Richard Cummings has an article in Playboy entitled Lockheed Stock and Two Smoking Barrels. The piece examines the rotating door between Lockheed Martin, the Pentagon, the White House, K Street, and Congressional staff. It also looks at the results: bigger military budgets, huge profits for Lockheed, and permawar. It’s a good read, despite being horribly edited (Playboy, are you hiring?). There is one part of the article that is particularly illustrative of just how bad things are. It involves a meeting between (then) Deputy National Security advisor Stephen Hadley and a relatively little-known neo-conservative (and Lockheed executive) named Bruce P. Jackson. (You can see Jackson’s PNAC biography here).
In November of 2002, Stephen J. Hadley, deputy national security advisor, asked Bruce Jackson to meet with him in the White House. They met in Hadley’s office on the ground floor of the West Wing, not far from the offices of Vice President Dick Cheney and then-National Security Advisor Condoleezza Rice. Hadley had an exterior office with windows, an overt indicator of his importance within the West Wing hierarchy.
…according to Jackson, Hadley told him that “they were going to war and were struggling with a rationale” to justify it. Jackson, recalling the meeting, reports that Hadley said they were “still working out” a cause, too, but asked that he, Jackson, “set up something like the Committee on NATO” to come up with a rationale.
The Committee on NATO was dedicated to expanding NATO eastward into the former USSR, and then to selling them Lockheed Martin military equipment.
Here’s what Jackson came up with.
What Bruce Jackson came up with for Hadley this time, in 2002, was the Committee for the Liberation of Iraq. The mission statement of the committee says it was “formed to promote regional peace, political freedom and international security by replacing the Saddam Hussein regime with a democratic government that respects the rights of the Iraqi people and ceases to threaten the community of nations.”
Sound familiar?
The pressure group began pushing for regime change — that is, military action to remove Hussein — in the usual Washington ways, lobbying members of congress, working the media and throwing money around. The committee’s pitch, or rationale as Hadley would call it, was that Saddam was a monster — routinely violating human rights — and a general menace in the Middle East.
“I didn’t see the point about WMDs or an Al Queda connection,” Jackson says. In his mind the human rights issue was sufficient to justify a war.

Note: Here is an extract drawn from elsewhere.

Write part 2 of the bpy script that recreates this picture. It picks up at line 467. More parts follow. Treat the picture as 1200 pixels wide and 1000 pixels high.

Jackson obviously skipped law school. Or maybe he just didn’t pay attention, because it would be illegal under international law to invade Iraq over human rights abuses without UN Security Council approval (which would have been impossible). Don’t believe me? This is from the Downing Street Minutes:
The Attorney-General said that the desire for regime change was not a legal base for military action. There were three possible legal bases: self-defence, humanitarian intervention, or UNSC authorisation. The first and second could not be the base in this case. Relying on UNSCR 1205 of three years ago would be difficult. The situation might of course change.

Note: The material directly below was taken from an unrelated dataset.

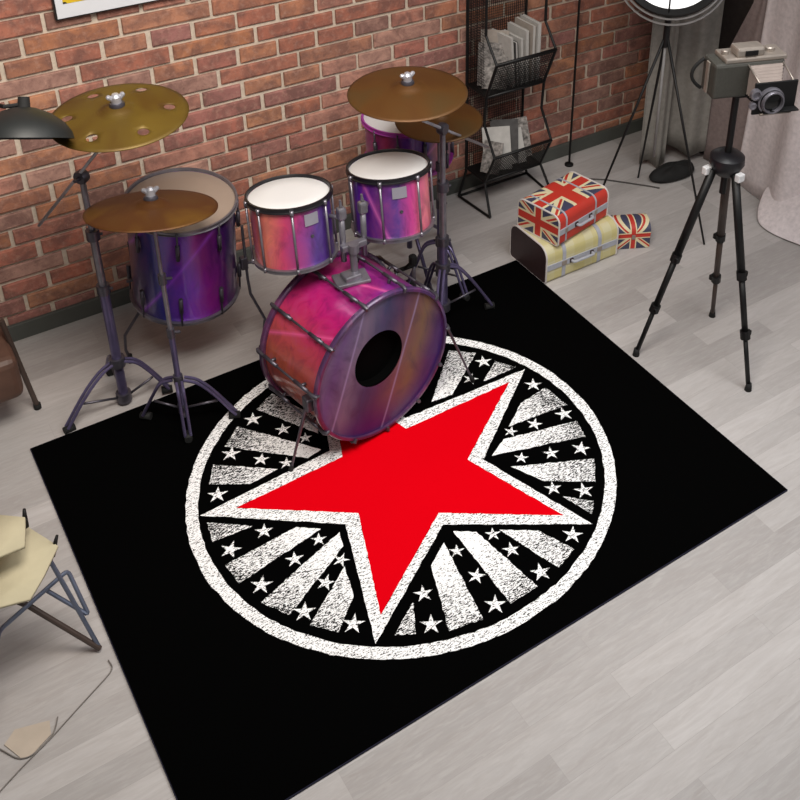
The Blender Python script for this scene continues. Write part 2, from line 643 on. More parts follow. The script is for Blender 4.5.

I want to make two brief points about this revelation. First, these same characters are trying to gin up a war with Iran right now. Believe nothing, and I mean nothing, that they say. Second:
For the war companies, things have worked out perfectly. Whatever the rationale for the invasion of Iraq, business is booming. Not long after Bush took office, Lockheed Martin’s revenues soared by more than 30 percent, as it was awarded $17 billion in contracts from the Department of Defense, a far cry from the lean years of the Clinton administration. (Under Clinton, it did win $2 billion in contracts with the Department of Energy for nuclear weapons activity; recently Bush called for 125 new nukes a year, opening up new contract horizons in that area, as well.) Its stock went from 16.375 in October of 1999 to 71.52 in June of 2002. As professor of finance at the State University at Buffalo Michael Rozeff observes, “the stock market anticipates many events.”
Lockheed Martin reported 2002 sales of $26.6 billion, a backlog of more than $70 billion and free cash of $1.7 billion. And that was before the war in Iraq.
Which Presidential candidate is going to campaign on doing something about this cycle of death and war profiteering?